--- START ---

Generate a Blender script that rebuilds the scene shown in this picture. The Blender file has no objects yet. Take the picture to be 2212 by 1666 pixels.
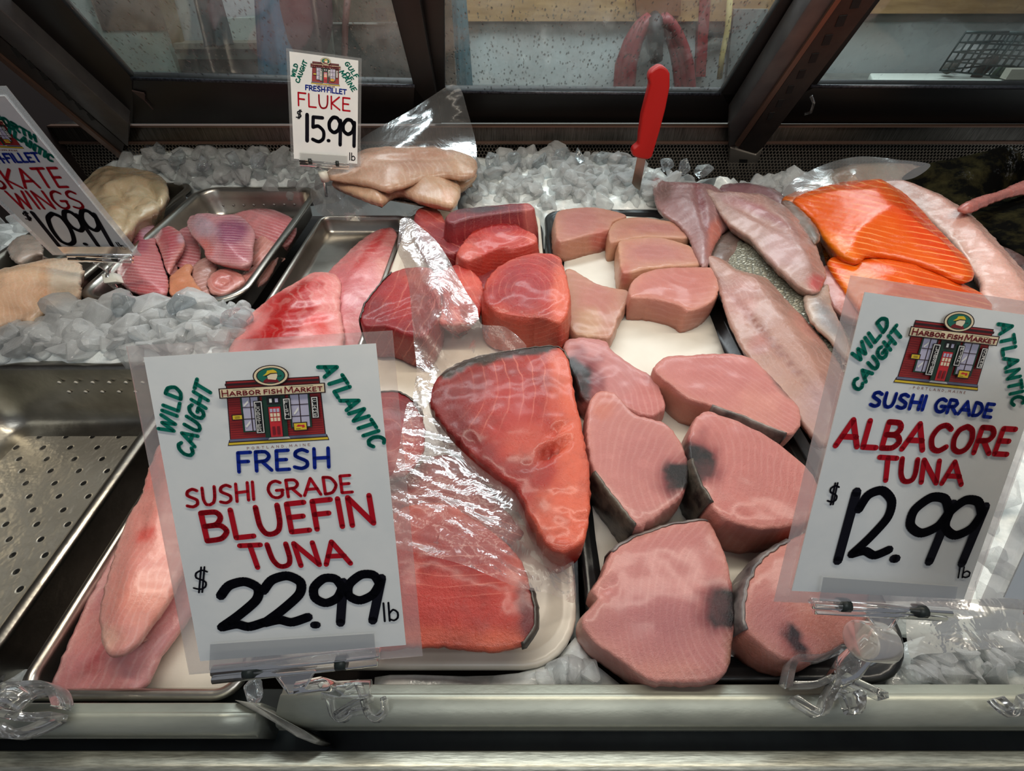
import bpy, bmesh, math, random
import numpy as np
from mathutils import Vector, noise, geometry, Matrix
random.seed(7); rng = np.random.default_rng(7)
sc = bpy.context.scene
# ------------------------------------------------------------ camera, world, lights, exposure
FW, FH, F = 2212, 1666, 945.0
TH = math.radians(46.8); CT, ST = math.cos(TH), math.sin(TH); CZ = 0.45
cam = bpy.data.cameras.new('camera'); cam.sensor_width = 36; cam.lens = F/FW*36; cam.clip_start = .01
co = bpy.data.objects.new('camera', cam); co.location = (0, 0, CZ); co.rotation_euler = (math.pi/2-TH, 0, 0)
sc.collection.objects.link(co); sc.camera = co
w = bpy.data.worlds.new('world'); sc.world = w; w.use_nodes = True
w.node_tree.nodes['Background'].inputs[0].default_value = (.85, .9, 1, 1)
w.node_tree.nodes['Background'].inputs[1].default_value = .12
def area(name, loc, aim, sx, sy, energy, col):
    l = bpy.data.lights.new(name, 'AREA'); l.shape = 'RECTANGLE'; l.size = sx; l.size_y = sy; l.energy = energy; l.color = col
    o = bpy.data.objects.new(name, l); o.location = loc
    o.rotation_euler = (Vector(aim)-Vector(loc)).to_track_quat('-Z', 'Y').to_euler(); sc.collection.objects.link(o)
    return o
area('case_strip_light', (.25, .46, .90), (.25, .50, 0), 1.7, .06, 8.4, (1, .915, .77))
area('shop_ceiling_light', (.3, -.7, 1.9), (0, .5, 0), 1.6, .6, 7, (.93, .97, 1))
area('back_room_light', (.3, 1.75, 1.25), (.2, 2.1, 0), 2.6, .35, 40, (.9, .97, 1))
sc.view_settings.view_transform = 'Standard'; sc.view_settings.look = 'None'
sc.view_settings.exposure = .25; sc.view_settings.gamma = 1; sc.view_settings.use_curve_mapping = False
try:
    sc.cycles.max_bounces = 8; sc.cycles.transparent_max_bounces = 14; sc.cycles.caustics_reflective = False
    sc.cycles.caustics_refractive = False; sc.cycles.diffuse_bounces = 3; sc.cycles.glossy_bounces = 3; sc.cycles.transmission_bounces = 6
    sc.cycles.sample_clamp_indirect = 4
except Exception: pass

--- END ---

> Task to complete: Repeat the listing in full and exactly. Do not include any images.

> Answer:
Generate a Blender script that rebuilds the scene shown in this picture. The Blender file has no objects yet. Take the picture to be 2212 by 1666 pixels.
import bpy, bmesh, math, random
import numpy as np
from mathutils import Vector, noise, geometry, Matrix
random.seed(7); rng = np.random.default_rng(7)
sc = bpy.context.scene
# ------------------------------------------------------------ camera, world, lights, exposure
FW, FH, F = 2212, 1666, 945.0
TH = math.radians(46.8); CT, ST = math.cos(TH), math.sin(TH); CZ = 0.45
cam = bpy.data.cameras.new('camera'); cam.sensor_width = 36; cam.lens = F/FW*36; cam.clip_start = .01
co = bpy.data.objects.new('camera', cam); co.location = (0, 0, CZ); co.rotation_euler = (math.pi/2-TH, 0, 0)
sc.collection.objects.link(co); sc.camera = co
w = bpy.data.worlds.new('world'); sc.world = w; w.use_nodes = True
w.node_tree.nodes['Background'].inputs[0].default_value = (.85, .9, 1, 1)
w.node_tree.nodes['Background'].inputs[1].default_value = .12
def area(name, loc, aim, sx, sy, energy, col):
    l = bpy.data.lights.new(name, 'AREA'); l.shape = 'RECTANGLE'; l.size = sx; l.size_y = sy; l.energy = energy; l.color = col
    o = bpy.data.objects.new(name, l); o.location = loc
    o.rotation_euler = (Vector(aim)-Vector(loc)).to_track_quat('-Z', 'Y').to_euler(); sc.collection.objects.link(o)
    return o
area('case_strip_light', (.25, .46, .90), (.25, .50, 0), 1.7, .06, 8.4, (1, .915, .77))
area('shop_ceiling_light', (.3, -.7, 1.9), (0, .5, 0), 1.6, .6, 7, (.93, .97, 1))
area('back_room_light', (.3, 1.75, 1.25), (.2, 2.1, 0), 2.6, .35, 40, (.9, .97, 1))
sc.view_settings.view_transform = 'Standard'; sc.view_settings.look = 'None'
sc.view_settings.exposure = .25; sc.view_settings.gamma = 1; sc.view_settings.use_curve_mapping = False
try:
    sc.cycles.max_bounces = 8; sc.cycles.transparent_max_bounces = 14; sc.cycles.caustics_reflective = False
    sc.cycles.caustics_refractive = False; sc.cycles.diffuse_bounces = 3; sc.cycles.glossy_bounces = 3; sc.cycles.transmission_bounces = 6
    sc.cycles.sample_clamp_indirect = 4
except Exception: pass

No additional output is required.